Nous sommes devant un choix de société. Ce n'est pas la société de demain que prépare Nicolas Sarkozy. Ce n'est pas la société d'aujourd'hui -encore qu'il en est comptable puisqu'il est celui qui a dirigé le pays depuis 5 ans-, c'est la société d'hier ou d'avant-hier car, laisser penser que le « rêve français » -il en a parlé- serait ce qu'était la vie de nos concitoyens avant Mai 68, il faudrait donc souhaiter avoir vécu cette période-là ! Nul ne veut revenir en arrière. Ce que nous voulons, nous, c'est avancer, progresser, conquérir. Ce n'est pas retrouver je ne sais quel « âge d'or ». Quel était d'ailleurs « l'âge d'or » des générations des années 60 ? Sans doute était-ce un progrès au regard des années 50 ; mais qui penserait que la société était meilleure dans les années 60, quand il n'y avait ni les libertés que l'on connaît aujourd'hui, ni les progrès sociaux, ni les règles de décision, ni le pluralisme de presse ni cet accès de tous à l'information, ni la culture partagée, ni le droit des femmes.
Il y a donc le choix entre la société de demain et celle d'hier.

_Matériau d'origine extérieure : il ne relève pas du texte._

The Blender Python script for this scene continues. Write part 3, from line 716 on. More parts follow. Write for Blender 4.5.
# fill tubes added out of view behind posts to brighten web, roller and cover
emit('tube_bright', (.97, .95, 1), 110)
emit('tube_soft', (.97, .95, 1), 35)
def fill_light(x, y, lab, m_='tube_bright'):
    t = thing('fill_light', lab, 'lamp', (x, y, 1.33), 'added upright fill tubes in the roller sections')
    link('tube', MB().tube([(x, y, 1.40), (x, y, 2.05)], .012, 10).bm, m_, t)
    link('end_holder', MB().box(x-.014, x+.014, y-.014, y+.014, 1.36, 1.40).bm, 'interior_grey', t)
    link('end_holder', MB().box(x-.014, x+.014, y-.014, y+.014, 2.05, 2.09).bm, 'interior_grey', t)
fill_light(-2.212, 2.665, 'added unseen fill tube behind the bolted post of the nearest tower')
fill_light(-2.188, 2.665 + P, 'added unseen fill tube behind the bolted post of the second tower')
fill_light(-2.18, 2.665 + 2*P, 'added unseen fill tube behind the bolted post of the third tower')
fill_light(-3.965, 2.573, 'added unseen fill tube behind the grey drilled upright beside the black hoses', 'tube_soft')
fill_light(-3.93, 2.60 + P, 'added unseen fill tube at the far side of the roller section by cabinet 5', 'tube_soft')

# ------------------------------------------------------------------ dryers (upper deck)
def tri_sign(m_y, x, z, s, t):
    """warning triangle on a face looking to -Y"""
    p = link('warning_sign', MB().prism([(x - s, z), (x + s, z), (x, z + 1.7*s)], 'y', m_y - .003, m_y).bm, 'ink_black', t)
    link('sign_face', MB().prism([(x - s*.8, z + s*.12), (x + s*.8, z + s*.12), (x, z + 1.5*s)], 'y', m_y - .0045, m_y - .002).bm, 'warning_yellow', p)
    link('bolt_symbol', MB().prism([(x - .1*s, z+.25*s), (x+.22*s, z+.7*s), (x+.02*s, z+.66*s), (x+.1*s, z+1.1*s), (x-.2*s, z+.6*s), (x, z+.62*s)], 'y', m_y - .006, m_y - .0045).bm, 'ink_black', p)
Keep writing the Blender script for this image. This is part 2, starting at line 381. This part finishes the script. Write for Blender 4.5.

Nous voulons apporter toute notre solidarité à la policière qui a été victime d'un viol, à sa famille et dire que nous n'exploiterons pas ce crime. C'est toujours un crime que d'attaquer une femme et si, en plus, elle porte les signes de la protection de nos concitoyens, c'est encore pire. Nous n'utiliserons pas ce fait-divers qui n'en est pas un d'ailleurs, tant le nombre d'agressions à l'égard des policiers est trop important. Le nombre d'actes d'agression à l'égard des personnes portant les insignes de la République, pour la défense de cette République, a doublé par rapport à la période 2001. Si nous étions en 2002, certains l'aurait utilisé. Nous considérons qu'il faut marquer notre solidarité, affirmer notre condamnation de ceux qui ont commis cet acte et rappeler que celles et ceux qui se dévouent pour notre protection méritent, eux aussi, la reconnaissance de la Nation.